What is one place?
Anyway, before railway and trucks there were severe limitations on how many men and horses you could feed on a given area (Martin van Creefeld has written a good book on logistics over the times) - in Napoleonic times the individual Armycorps (10-20.000 men) so had to march separately but should unite briefly in case of battle. With depots laid out previously or very rich country you of course could count on staying together for longer but that would also severely limit your operational mobility. On a pre industrial battlefield each side rarely exceeded 150.000 men and some tens of thousands horses and in larger battles like Leipzig the whole thing was about uniting the individual armies of 70-150.000 men just in time for battle, not too early and not too late.

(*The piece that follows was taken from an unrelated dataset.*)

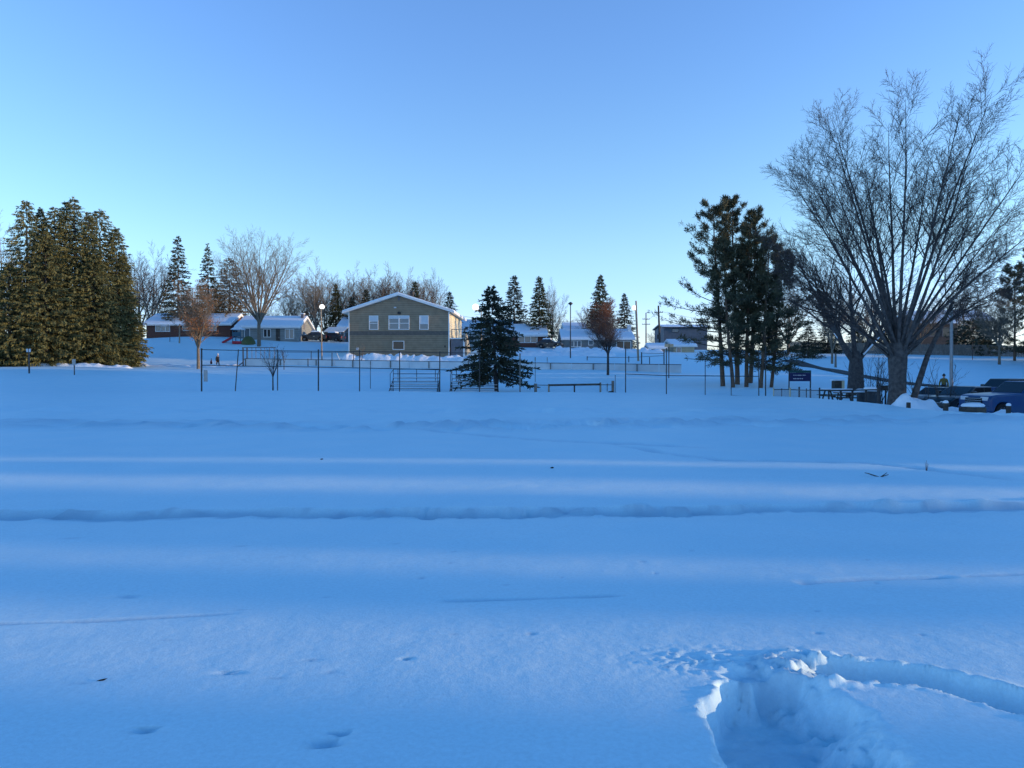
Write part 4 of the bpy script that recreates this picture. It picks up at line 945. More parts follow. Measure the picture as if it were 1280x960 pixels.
# ------------------------------------------------------------------ lamps and poles
def globe_lamp(label, px, row, Y, base_row=None, arm=0, tilt=0, pole='wood_pole', rad=.32):
    g = at(px, row, Y); b = ground(px + arm, Y); r = thing('globe_lamp', label, 'lamp', b)
    h = g.z - b.z; x = g.x - b.x
    MB().tube((0, 0, -.3), (tilt, 0, h - rad * .9), .10, .07, 10).build('post', pole, r)
    if arm: MB().tube((tilt, 0, h - rad * .9), (x, 0, h - rad * .9), .04, .04, 6).build('arm', pole, r)
    MB().lathe([(.11, h - rad * 1.12), (.16, h - rad * 1.0), (.16, h - rad * .88), (.1, h - rad * .8)], 10, c=(x, 0, 0)).build('collar', 'metal_dark', r)
    gm = MB(); gm.lathe([(.001, h + rad)] + [(rad * math.sin(t), h + rad * math.cos(t)) for t in np.linspace(.25, 2.9, 10)] + [(.001, h - rad)], 16, c=(x, 0, 0)); gm.build('globe', 'globe', r, smooth=True)
globe_lamp('globe street lamp on a tan pole left of the tan building', 402.5, 383.5, 95, tilt=-.1)
globe_lamp('globe lamp half hidden by the top of the dark spruce', 594.5, 384, 92, arm=7, rad=.42)
globe_lamp('globe lamp hung on the leaning wooden pole at the blue grey bungalow', 793, 385, 96, arm=4.5, tilt=-.35, rad=.34)
o = ground(713, 98); fl = thing('flat_lamp', 'thin dark lamp pole with a flat cap before the blue grey bungalow', 'lamp', o); h = at(713, 380, 98).z - o.z
MB().tube((0, 0, -.3), (0, 0, h), .085, .06, 8).build('post', 'metal_dark', fl)
MB().lathe([(.06, h - .25), (.14, h - .1), (.32, h), (.32, h + .1), (.12, h + .25), (.001, h + .3)], 12).build('lamp_head', 'metal_dark', fl)
def utility_pole(label, px, top, Y, arms, base=None, tilt=0, m='wood_grey', r0=.16, name='utility_pole', extra=None):
    b = ground(px, Y); t = at(px + tilt, top, Y) - b; r = thing(name, label, 'pole', b)
    MB().tube((0, 0, -.4), t, r0, r0 * .7, 10).build('pole', m, r)
    for row, wpx in arms:
        c = at(px + tilt, row, Y) - b; wm_ = wpx * M(Y) / 2
        a = MB().box(c.x - wm_, c.x + wm_, -.2, -.08, c.z - .07, c.z + .07).build('crossarm', 'wood_grey', r)
        for s in (-.9, -.45, .45, .9): MB().lathe([(.05, c.z + .07), (.07, c.z + .14), (.04, c.z + .26), (.001, c.z + .28)], 8, c=(c.x + s * wm_, -.14, 0)).build('insulator', 'metal_grey', a)
    if extra:
        c = at(px + extra[0], extra[1], Y) - b; MB().lathe([(.001, c.z - .45), (.26, c.z - .42), (.28, c.z + .4), (.001, c.z + .5)], 12, c=(c.x, -.3, 0)).build('transformer', 'metal_dark', r)
    return b + t
t1 = utility_pole('leaning wooden pole carrying a globe lamp at the blue grey bungalow', 798, 376, 95, [], tilt=-3, m='wood_pole', r0=.15)
t2 = utility_pole('utility pole with one crossarm left of the dark boxy house', 825, 382, 140, [(390.5, 11)], tilt=-2, extra=(-2.5, 421), r0=.24, m='wood_dark')
t3 = utility_pole('far utility pole with two crossarms behind the snowy shed', 807.5, 391, 185, [(399, 9), (405.5, 10)], r0=.2)
t4 = utility_pole('metal light pole right of the maple, behind the person in yellow', 1189.5, 372, 62, [], r0=.15, m='metal_grey')
utility_pole('short wooden post on the slope by the path', 1044.5, 442, 92, [], r0=.16)
utility_pole('pale pole close before the brick house', 224.5, 405, 108, [], r0=.11, m='wood_pole')
utility_pole('thin post at the top of the sledding slope below the brick house', 212.5, 415, 109, [], r0=.05, m='metal_dark')
utility_pole('thin pole on the slope before the board fence', 1215.5, 428, 105, [], r0=.05, m='metal_dark')
def wire(label, a, b, sag, r_=.02):
    mb = MB(); a, b = Vector(a), Vector(b); n_ = 14; pp = []
    for i in range(n_ + 1):
        f = i / n_; p = a.lerp(b, f); p.z -= sag * 4 * f * (1 - f); pp.append(p)
    for i in range(n_): mb.tube(pp[i], pp[i + 1], r_, r_, 5, False)
    tag(mb.build('power_line', 'metal_dark'), label, 'power line', 'power lines')
wire('power line dipping from the leaning pole to the roof of the tan building', at(795, 391, 95), at(572, 394, 110), 1.2)
wire('power line between the two far utility poles', t2 - Vector((.5, 0, 1.2)), t3 - Vector((.5, 0, 1.5)), .8)
wire('power line running right from the crossarm pole behind the pines', t2 - Vector((-.8, 0, 1.2)), at(960, 398, 140), 1.0)
# plain sign posts at the left
def sign_post(label, px, top, bot, Y, pw, ph, m='sign_white', two=False, rp=.045):
    b = at(px, bot, Y); b.z = min(b.z, gz(b.x, Y)); r = thing('sign_post', label, 'sign', b); h = at(px, top, Y).z - b.z
    MB().tube((0, 0, -.3), (0, 0, h), rp, rp, 8).build('post', 'metal_dark', r)
    if two:
        for x in (-pw / 2 - .03, pw / 2 + .03): MB().box(x - pw / 2, x + pw / 2, -.06, -.045, h - ph, h).build('panel', m, r)
    else: MB().box(-pw / 2, pw / 2, -.065, -.05, h - ph, h).build('panel', m, r, bevel=.004)
sign_post('sign post with two small pale plates at the left edge of the field', 36.5, 436, 464.5, 66, .18, .30, two=True, rp=.07)
sign_post('low sign post with a narrow grey plate before the spruce clump', 93, 449, 468, 64, .32, .5, 'metal_grey')
sign_post('sunlit pale sign on a thin pole at the far left before the dark house', 16.5, 432, 458, 88, .32, .62, 'cream_board')
sign_post('post with two cream boards left of the pines', 836, 430, 471, 72, .42, .30, 'cream_board', two=True, rp=.05)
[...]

Before Napoleonic times field armies rarely exceeded more than 50.000 men and often much smaller.
When Napoleon sent 500.000 men into Russia in 1812 they were spread over a very large area but really was beyond what the contemporary logistic and operational system could handle.

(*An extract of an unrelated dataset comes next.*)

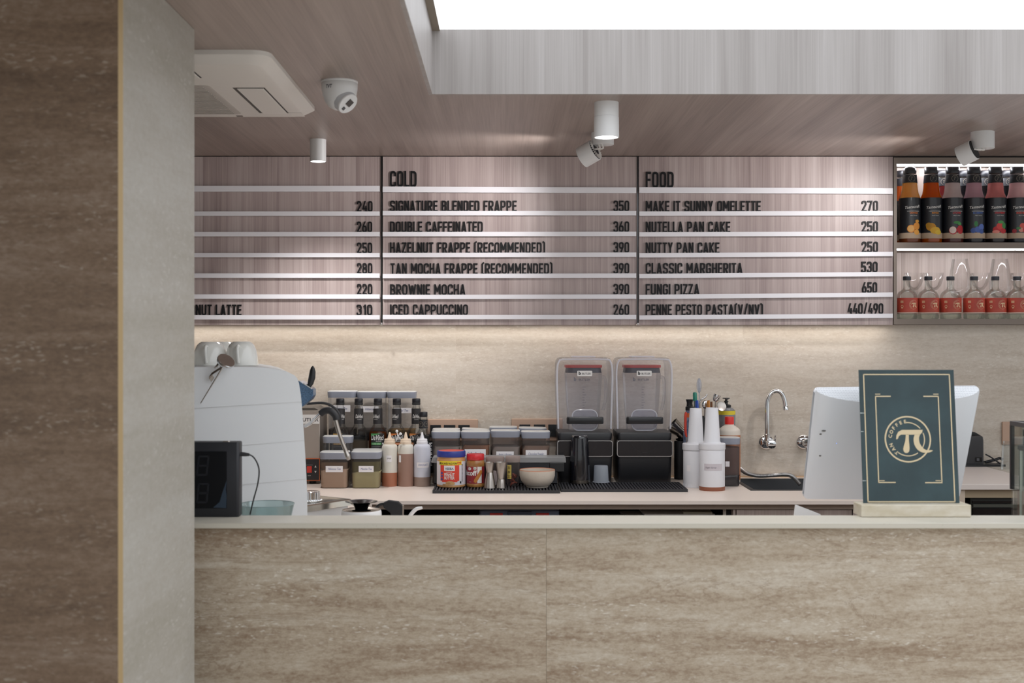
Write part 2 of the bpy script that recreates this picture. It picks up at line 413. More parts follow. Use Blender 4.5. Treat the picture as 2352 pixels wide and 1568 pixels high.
# narrow engineering-style capitals, drawn as strokes and cut from thick sheet
def _fil(pts, r, closed=False):
    n = len(pts); out = []
    for i, p in enumerate(pts):
        if not closed and i in (0, n-1): out.append(p); continue
        a, b = pts[i-1], pts[(i+1) % n]
        da = (a[0]-p[0], a[1]-p[1]); db = (b[0]-p[0], b[1]-p[1]); la = math.hypot(*da); lb = math.hypot(*db)
        q = min(r, la*.5, lb*.5); p0 = (p[0]+da[0]/la*q, p[1]+da[1]/la*q); p1 = (p[0]+db[0]/lb*q, p[1]+db[1]/lb*q)
        for k in range(6):
            t = k/5; out.append(((1-t)**2*p0[0]+2*t*(1-t)*p[0]+t*t*p1[0], (1-t)**2*p0[1]+2*t*(1-t)*p[1]+t*t*p1[1]))
    return out
TH = .137
def glyph(c):
    """(advance width, [stroke polylines], [slanted bars as x0,y0,x1,y1])"""
    Wd = .47; a = TH/2
    L, B, T = a, a, 1-a; R = Wd-a; M = .5; S = []; D = []
    q = .2
    if c == ' ': return .2, S, D
    if c in 'O0': S = [(_fil([(L, B), (R, B), (R, T), (L, T)], q, True), True)]
    elif c == 'C': S = [(_fil([(R, .68), (R, T), (L, T), (L, B), (R, B), (R, .32)], q), False)]
    elif c == 'G': S = [(_fil([(R, .70), (R, T), (L, T), (L, B), (R, B), (R, .48), (Wd*.52, .48)], .16), False)]
    elif c == 'D': S = [([(L, 0), (L, 1)], False), (_fil([(L, T), (R, T), (R, B), (L, B)], q), False)]
    elif c == 'E': Wd = .4; S = [([(L, 0), (L, 1)], False), ([(L, T), (Wd, T)], False), ([(L, .51), (Wd-.03, .51)], False), ([(L, B), (Wd, B)], False)]
    elif c == 'F': Wd = .39; S = [([(L, 0), (L, 1)], False), ([(L, T), (Wd, T)], False), ([(L, .49), (Wd-.03, .49)], False)]
    elif c == 'H': S = [([(L, 0), (L, 1)], False), ([(R, 0), (R, 1)], False), ([(L, M), (R, M)], False)]
    elif c == 'I': Wd = TH; S = [([(a, 0), (a, 1)], False)]
    elif c == 'J': S = [(_fil([(R, 1), (R, B), (L, B), (L, .3)], q), False)]
    elif c == 'L': Wd = .38; S = [([(L, 0), (L, 1)], False), ([(L, B), (Wd, B)], False)]
    elif c == 'T': Wd = .42; S = [([(Wd/2, 0), (Wd/2, 1)], False), ([(0, T), (Wd, T)], False)]
    elif c == 'U': S = [(_fil([(L, 1), (L, B), (R, B), (R, 1)], q), False)]
    elif c == 'P': S = [([(L, 0), (L, 1)], False), (_fil([(L, T), (R, T), (R, .43), (L, .43)], q), False)]
    elif c == 'R': S = [([(L, 0), (L, 1)], False), (_fil([(L, T), (R, T), (R, .46), (L, .46)], q), False)]; D = [(Wd*.48, .46, R+.005, 0)]
    elif c == 'B': S = [([(L, 0), (L, 1)], False), (_fil([(L, T), (R-.015, T), (R-.015, .52), (L, .52)], .16), False), (_fil([(L, .52), (R, .52), (R, B), (L, B)], .16), False)]
    elif c == 'S': S = [(_fil([(R, .72), (R, T), (L, T), (L, .54), (R, .46), (R, B), (L, B), (L, .28)], .15), False)]
    elif c == 'N': S = [([(L, 0), (L, 1)], False), ([(R, 0), (R, 1)], False)]; D = [(L, 1, R, 0)]
    elif c == 'M': Wd = .6; R = Wd-a; S = [([(L, 0), (L, 1)], False), ([(R, 0), (R, 1)], False)]; D = [(L, 1, Wd/2, .3), (R, 1, Wd/2, .3)]
    elif c == 'W': Wd = .72; D = [(a, 1, Wd*.28, 0), (Wd*.28, 0, Wd/2, .9), (Wd/2, .9, Wd*.72, 0), (Wd*.72, 0, Wd-a, 1)]
    elif c == 'A': Wd = .5; D = [(a, 0, Wd/2, 1), (Wd-a, 0, Wd/2, 1)]; S = [([(.14, .25), (Wd-.14, .25)], False)]
    elif c == 'V': Wd = .49; D = [(a, 1, Wd/2, 0), (Wd-a, 1, Wd/2, 0)]
    elif c == 'Y': Wd = .47; D = [(a, 1, Wd/2, .42), (Wd-a, 1, Wd/2, .42)]; S = [([(Wd/2, 0), (Wd/2, .45)], False)]
    elif c == 'K': S = [([(L, 0), (L, 1)], False)]; D = [(L+.04, .44, R+.01, 1), (L+.1, .5, R+.02, 0)]
    elif c == 'X': D = [(a, 0, R, 1), (a, 1, R, 0)]
    elif c == 'Z': Wd = .42; R = Wd-a; S = [([(0, T), (Wd, T)], False), ([(0, B), (Wd, B)], False)]; D = [(a, B, R, T)]
    elif c == '1': Wd = .3; S = [([(Wd-a, 0), (Wd-a, 1)], False)]; D = [(.06, .8, Wd-a, .97)]
    elif c == '2': S = [(_fil([(L, .70), (L, T), (R, T), (R, .62)], q), False), ([(L-.03, B), (Wd, B)], False)]; D = [(R, .64, L, B)]
    elif c == '3': S = [(_fil([(L, .74), (L, T), (R, T), (R, .52), (Wd*.42, .52)], .16), False), (_fil([(Wd*.42, .52), (R, .52), (R, B), (L, B), (L, .26)], .16), False)]
    elif c == '4': S = [([(0, .28), (Wd, .28)], False), ([(R-.04, 0), (R-.04, .56)], False)]; D = [(a, .28, Wd*.58, 1)]
    elif c == '5': S = [([(L+.01, .48), (L+.01, 1)], False), ([(L, T), (Wd-.02, T)], False), (_fil([(L, .58), (R, .58), (R, B), (L, B), (L, .27)], .17), False)]
    elif c == '6': S = [(_fil([(L, B), (R, B), (R, .56), (L, .56)], .18, True), False), ([(L, .2), (L, .5)], False), (_fil([(L, B), (R, B), (R, .56), (L, .56)], .18, True), True)]; D = [(L, .45, Wd*.62, 1)]
    elif c == '7': S = [([(0, T), (Wd, T)], False)]; D = [(Wd*.3, 0, R, T)]
    elif c == '8': S = [(_fil([(L+.01, .53), (R-.01, .53), (R-.01, T), (L+.01, T)], .16, True), True), (_fil([(L, B), (R, B), (R, .53), (L, .53)], .16, True), True)]
    elif c == '9': S = [(_fil([(L, .44), (R, .44), (R, T), (L, T)], .18, True), True)]; D = [(Wd*.38, 0, R, .55)]
    elif c == '(': Wd = .24; S = [(_fil([(Wd, 1.06), (a, .98), (a, -.0), (Wd, -.0)], .18), False)]
    elif c == ')': Wd = .24; S = [(_fil([(0, 1.06), (Wd-a, .98), (Wd-a, -.0), (0, -.0)], .18), False)]
    elif c == '/': Wd = .4; D = [(a, -.02, Wd-a, 1.08)]
    return Wd, S, D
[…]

In some ancient sources you can some times see refrences of much bigger armies, but I would be VERY careful to believe them.

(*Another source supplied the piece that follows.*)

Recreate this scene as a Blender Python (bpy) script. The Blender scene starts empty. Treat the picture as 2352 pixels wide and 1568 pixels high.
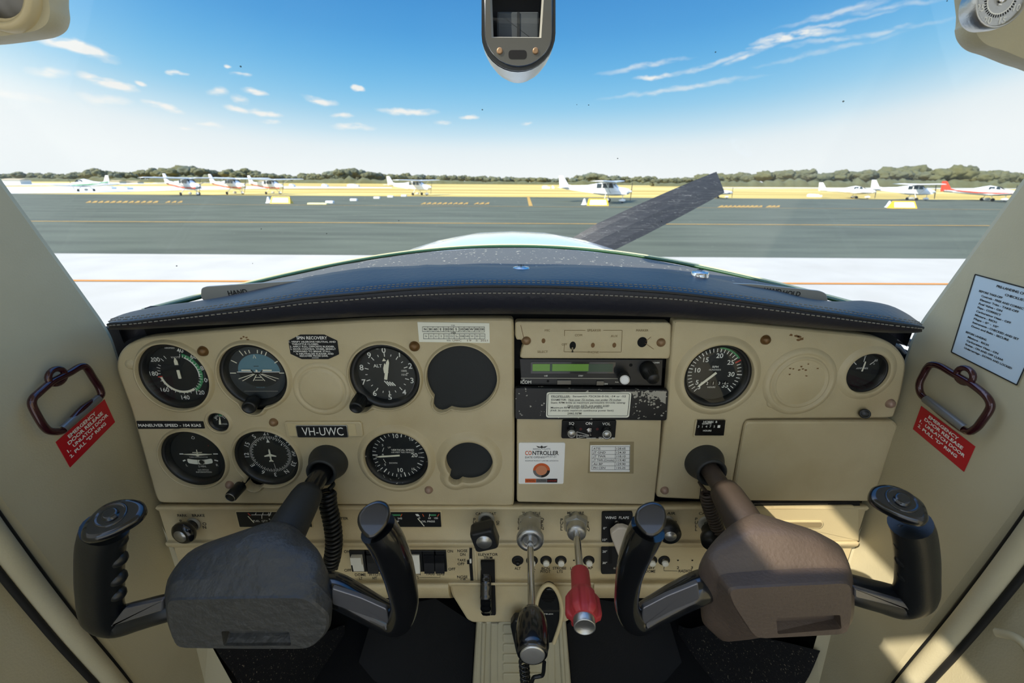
import bpy, bmesh, math, random
from math import pi, sin, cos, tan, atan, atan2, sqrt, radians
from mathutils import Vector, Matrix, noise
from mathutils.geometry import tessellate_polygon

random.seed(7)
SC = bpy.context.scene
COL = SC.collection

# ---------------------------------------------------------------- camera
CX, CY, F = 1176.0, 784.0, 1045.3          # the 2352 x 1568 frame
EYE = Vector((0.0, 0.0, 2.1))
PITCH = radians(19.4)
cam_data = bpy.data.cameras.new('camera')
cam_data.sensor_width = 36.0
cam_data.lens = 16.0
cam_data.clip_start = 0.02
cam_data.clip_end = 3000
cam_data.dof.use_dof = True
cam_data.dof.focus_distance = 0.54
cam_data.dof.aperture_fstop = 10.0
cam = bpy.data.objects.new('camera', cam_data)
COL.objects.link(cam)
cam.location = EYE
cam.rotation_euler = (pi / 2 - PITCH, 0, 0)
SC.camera = cam
CROT = Matrix.Rotation(pi / 2 - PITCH, 3, 'X')
ROLL = radians(0.34)                        # the apron slopes gently down to the right

SC.view_settings.view_transform = 'Standard'
SC.view_settings.look = 'None'
SC.view_settings.gamma = 1.0
SC.view_settings.use_curve_mapping = False
SC.view_settings.exposure = 0.0

def s2l(c):
    c = c / 255.0
    return c / 12.92 if c <= 0.04045 else ((c + 0.055) / 1.055) ** 2.4
def rgb(r, g, b): return (s2l(r), s2l(g), s2l(b), 1.0)

# ---------------------------------------------------------------- sun
SUN_AZ, SUN_EL = radians(-125.0), radians(40.0)     # behind the left shoulder
to_sun = Vector((sin(SUN_AZ) * cos(SUN_EL), cos(SUN_AZ) * cos(SUN_EL), sin(SUN_EL)))
sd = bpy.data.lights.new('sun', 'SUN')
sd.energy = 6.6
sd.angle = radians(0.6)
sd.color = (1.0, 0.90, 0.74)
so = bpy.data.objects.new('sun', sd)
COL.objects.link(so)
so.rotation_euler = to_sun.to_track_quat('Z', 'Y').to_euler()
so.location = to_sun * 30

# ---------------------------------------------------------------- sky
def pix_dir(px, py):
    d = CROT @ Vector((px - CX, -(py - CY), -F))
    return d.normalized()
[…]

The German force gathered for Barbarossa was more than 3 million men, and that is probbaly the record for one coherrent operation, but they spread over 1000+ km front so you really couldn't call it "one place".
The Red Army in late WWII probably had more than 3 million men in Europe but they were spread over many individual operations. The attack on Berlin in 1945 however involved some 2,5 million Soviet soldiers, that might a good bid on biggest army in one place.
If we have to be strict however "Largest army in history in one place" I guess we would have to measure in denisty: how many soldiers pr square meter? In that case it could be an Austrian Battaljon Mass during the Napoleonic wars. Here companies moving in column (one, two or three company front) pressed the ranks very closely together and the outwardly placed men pointing their bajonets out of the formation. It was very effective vs. cavalry and was quick to form but also quite vulnerable to artillery fire. It would however be a good bid for most soldiers pr. square meter/feet.